***** Listing *****

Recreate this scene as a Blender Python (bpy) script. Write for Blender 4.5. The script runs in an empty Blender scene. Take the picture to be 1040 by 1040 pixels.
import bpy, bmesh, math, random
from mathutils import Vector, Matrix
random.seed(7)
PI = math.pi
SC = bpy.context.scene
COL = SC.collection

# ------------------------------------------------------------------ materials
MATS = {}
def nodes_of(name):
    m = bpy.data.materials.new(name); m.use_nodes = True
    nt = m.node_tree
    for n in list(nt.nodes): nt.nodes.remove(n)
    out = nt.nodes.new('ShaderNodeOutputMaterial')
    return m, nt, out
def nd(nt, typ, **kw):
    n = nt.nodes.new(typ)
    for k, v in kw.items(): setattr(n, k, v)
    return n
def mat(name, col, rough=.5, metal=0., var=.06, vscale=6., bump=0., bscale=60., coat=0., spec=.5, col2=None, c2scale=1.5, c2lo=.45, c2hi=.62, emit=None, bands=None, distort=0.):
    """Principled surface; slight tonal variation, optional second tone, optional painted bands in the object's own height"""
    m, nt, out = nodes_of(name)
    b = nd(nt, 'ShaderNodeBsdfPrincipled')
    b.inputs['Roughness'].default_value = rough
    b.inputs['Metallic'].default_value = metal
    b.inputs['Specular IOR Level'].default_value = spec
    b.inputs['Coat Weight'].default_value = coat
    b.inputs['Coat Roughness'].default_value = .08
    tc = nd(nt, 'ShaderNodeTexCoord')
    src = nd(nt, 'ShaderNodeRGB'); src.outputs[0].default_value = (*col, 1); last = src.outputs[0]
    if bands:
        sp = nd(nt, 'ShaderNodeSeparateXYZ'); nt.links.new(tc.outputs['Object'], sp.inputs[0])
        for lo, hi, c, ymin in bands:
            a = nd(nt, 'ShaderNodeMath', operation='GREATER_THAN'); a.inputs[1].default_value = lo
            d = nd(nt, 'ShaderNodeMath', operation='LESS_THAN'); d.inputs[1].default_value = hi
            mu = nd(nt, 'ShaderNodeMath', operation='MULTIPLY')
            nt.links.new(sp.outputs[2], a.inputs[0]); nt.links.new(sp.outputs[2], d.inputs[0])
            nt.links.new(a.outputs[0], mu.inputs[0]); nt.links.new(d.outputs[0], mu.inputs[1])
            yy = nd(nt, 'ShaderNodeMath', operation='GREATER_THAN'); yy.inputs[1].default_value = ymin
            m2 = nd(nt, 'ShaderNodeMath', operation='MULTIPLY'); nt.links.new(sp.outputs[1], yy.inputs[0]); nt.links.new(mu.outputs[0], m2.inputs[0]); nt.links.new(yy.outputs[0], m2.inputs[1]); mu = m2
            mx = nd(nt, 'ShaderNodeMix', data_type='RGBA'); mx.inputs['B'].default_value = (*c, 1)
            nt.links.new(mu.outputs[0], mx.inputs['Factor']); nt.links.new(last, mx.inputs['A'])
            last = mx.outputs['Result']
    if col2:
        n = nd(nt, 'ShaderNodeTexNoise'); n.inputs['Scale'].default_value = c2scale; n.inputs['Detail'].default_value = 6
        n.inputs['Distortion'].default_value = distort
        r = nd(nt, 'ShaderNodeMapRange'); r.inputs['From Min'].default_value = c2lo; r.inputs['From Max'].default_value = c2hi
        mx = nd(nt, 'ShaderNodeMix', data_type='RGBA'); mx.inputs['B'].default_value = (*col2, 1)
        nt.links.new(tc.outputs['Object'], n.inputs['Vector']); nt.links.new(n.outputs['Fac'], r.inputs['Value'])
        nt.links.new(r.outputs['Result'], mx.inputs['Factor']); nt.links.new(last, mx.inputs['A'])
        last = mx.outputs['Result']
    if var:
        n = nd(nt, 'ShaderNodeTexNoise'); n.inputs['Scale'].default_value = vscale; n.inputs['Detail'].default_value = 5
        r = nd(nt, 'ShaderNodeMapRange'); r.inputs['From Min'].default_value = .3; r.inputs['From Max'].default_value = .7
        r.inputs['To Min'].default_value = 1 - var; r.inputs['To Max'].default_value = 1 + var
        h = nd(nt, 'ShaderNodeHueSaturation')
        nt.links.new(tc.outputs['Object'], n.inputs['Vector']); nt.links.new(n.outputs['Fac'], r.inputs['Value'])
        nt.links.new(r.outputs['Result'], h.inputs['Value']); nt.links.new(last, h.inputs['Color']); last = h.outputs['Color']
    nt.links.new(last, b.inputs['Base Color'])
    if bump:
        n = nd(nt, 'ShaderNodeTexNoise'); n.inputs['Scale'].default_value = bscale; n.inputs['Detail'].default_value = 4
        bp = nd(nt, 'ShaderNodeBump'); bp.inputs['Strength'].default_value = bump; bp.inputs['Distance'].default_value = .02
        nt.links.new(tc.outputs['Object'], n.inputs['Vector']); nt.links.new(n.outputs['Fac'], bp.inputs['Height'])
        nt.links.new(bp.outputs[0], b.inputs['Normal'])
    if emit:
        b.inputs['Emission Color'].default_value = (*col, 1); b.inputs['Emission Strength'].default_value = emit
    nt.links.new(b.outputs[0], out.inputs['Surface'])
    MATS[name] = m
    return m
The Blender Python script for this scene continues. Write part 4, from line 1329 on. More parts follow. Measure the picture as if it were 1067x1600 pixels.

*****

▶ The problem
Copy all data exactly, start to finish.

▶ Solution to the problem
Recreate this scene as a Blender Python (bpy) script. Write for Blender 4.5. The script runs in an empty Blender scene. Take the picture to be 1040 by 1040 pixels.
import bpy, bmesh, math, random
from mathutils import Vector, Matrix
random.seed(7)
PI = math.pi
SC = bpy.context.scene
COL = SC.collection

# ------------------------------------------------------------------ materials
MATS = {}
def nodes_of(name):
    m = bpy.data.materials.new(name); m.use_nodes = True
    nt = m.node_tree
    for n in list(nt.nodes): nt.nodes.remove(n)
    out = nt.nodes.new('ShaderNodeOutputMaterial')
    return m, nt, out
def nd(nt, typ, **kw):
    n = nt.nodes.new(typ)
    for k, v in kw.items(): setattr(n, k, v)
    return n
def mat(name, col, rough=.5, metal=0., var=.06, vscale=6., bump=0., bscale=60., coat=0., spec=.5, col2=None, c2scale=1.5, c2lo=.45, c2hi=.62, emit=None, bands=None, distort=0.):
    """Principled surface; slight tonal variation, optional second tone, optional painted bands in the object's own height"""
    m, nt, out = nodes_of(name)
    b = nd(nt, 'ShaderNodeBsdfPrincipled')
    b.inputs['Roughness'].default_value = rough
    b.inputs['Metallic'].default_value = metal
    b.inputs['Specular IOR Level'].default_value = spec
    b.inputs['Coat Weight'].default_value = coat
    b.inputs['Coat Roughness'].default_value = .08
    tc = nd(nt, 'ShaderNodeTexCoord')
    src = nd(nt, 'ShaderNodeRGB'); src.outputs[0].default_value = (*col, 1); last = src.outputs[0]
    if bands:
        sp = nd(nt, 'ShaderNodeSeparateXYZ'); nt.links.new(tc.outputs['Object'], sp.inputs[0])
        for lo, hi, c, ymin in bands:
            a = nd(nt, 'ShaderNodeMath', operation='GREATER_THAN'); a.inputs[1].default_value = lo
            d = nd(nt, 'ShaderNodeMath', operation='LESS_THAN'); d.inputs[1].default_value = hi
            mu = nd(nt, 'ShaderNodeMath', operation='MULTIPLY')
            nt.links.new(sp.outputs[2], a.inputs[0]); nt.links.new(sp.outputs[2], d.inputs[0])
            nt.links.new(a.outputs[0], mu.inputs[0]); nt.links.new(d.outputs[0], mu.inputs[1])
            yy = nd(nt, 'ShaderNodeMath', operation='GREATER_THAN'); yy.inputs[1].default_value = ymin
            m2 = nd(nt, 'ShaderNodeMath', operation='MULTIPLY'); nt.links.new(sp.outputs[1], yy.inputs[0]); nt.links.new(mu.outputs[0], m2.inputs[0]); nt.links.new(yy.outputs[0], m2.inputs[1]); mu = m2
            mx = nd(nt, 'ShaderNodeMix', data_type='RGBA'); mx.inputs['B'].default_value = (*c, 1)
            nt.links.new(mu.outputs[0], mx.inputs['Factor']); nt.links.new(last, mx.inputs['A'])
            last = mx.outputs['Result']
    if col2:
        n = nd(nt, 'ShaderNodeTexNoise'); n.inputs['Scale'].default_value = c2scale; n.inputs['Detail'].default_value = 6
        n.inputs['Distortion'].default_value = distort
        r = nd(nt, 'ShaderNodeMapRange'); r.inputs['From Min'].default_value = c2lo; r.inputs['From Max'].default_value = c2hi
        mx = nd(nt, 'ShaderNodeMix', data_type='RGBA'); mx.inputs['B'].default_value = (*col2, 1)
        nt.links.new(tc.outputs['Object'], n.inputs['Vector']); nt.links.new(n.outputs['Fac'], r.inputs['Value'])
        nt.links.new(r.outputs['Result'], mx.inputs['Factor']); nt.links.new(last, mx.inputs['A'])
        last = mx.outputs['Result']
    if var:
        n = nd(nt, 'ShaderNodeTexNoise'); n.inputs['Scale'].default_value = vscale; n.inputs['Detail'].default_value = 5
        r = nd(nt, 'ShaderNodeMapRange'); r.inputs['From Min'].default_value = .3; r.inputs['From Max'].default_value = .7
        r.inputs['To Min'].default_value = 1 - var; r.inputs['To Max'].default_value = 1 + var
        h = nd(nt, 'ShaderNodeHueSaturation')
        nt.links.new(tc.outputs['Object'], n.inputs['Vector']); nt.links.new(n.outputs['Fac'], r.inputs['Value'])
        nt.links.new(r.outputs['Result'], h.inputs['Value']); nt.links.new(last, h.inputs['Color']); last = h.outputs['Color']
    nt.links.new(last, b.inputs['Base Color'])
    if bump:
        n = nd(nt, 'ShaderNodeTexNoise'); n.inputs['Scale'].default_value = bscale; n.inputs['Detail'].default_value = 4
        bp = nd(nt, 'ShaderNodeBump'); bp.inputs['Strength'].default_value = bump; bp.inputs['Distance'].default_value = .02
        nt.links.new(tc.outputs['Object'], n.inputs['Vector']); nt.links.new(n.outputs['Fac'], bp.inputs['Height'])
        nt.links.new(bp.outputs[0], b.inputs['Normal'])
    if emit:
        b.inputs['Emission Color'].default_value = (*col, 1); b.inputs['Emission Strength'].default_value = emit
    nt.links.new(b.outputs[0], out.inputs['Surface'])
    MATS[name] = m
    return m
The Blender Python script for this scene continues. Write part 4, from line 1329 on. More parts follow. Measure the picture as if it were 1067x1600 pixels.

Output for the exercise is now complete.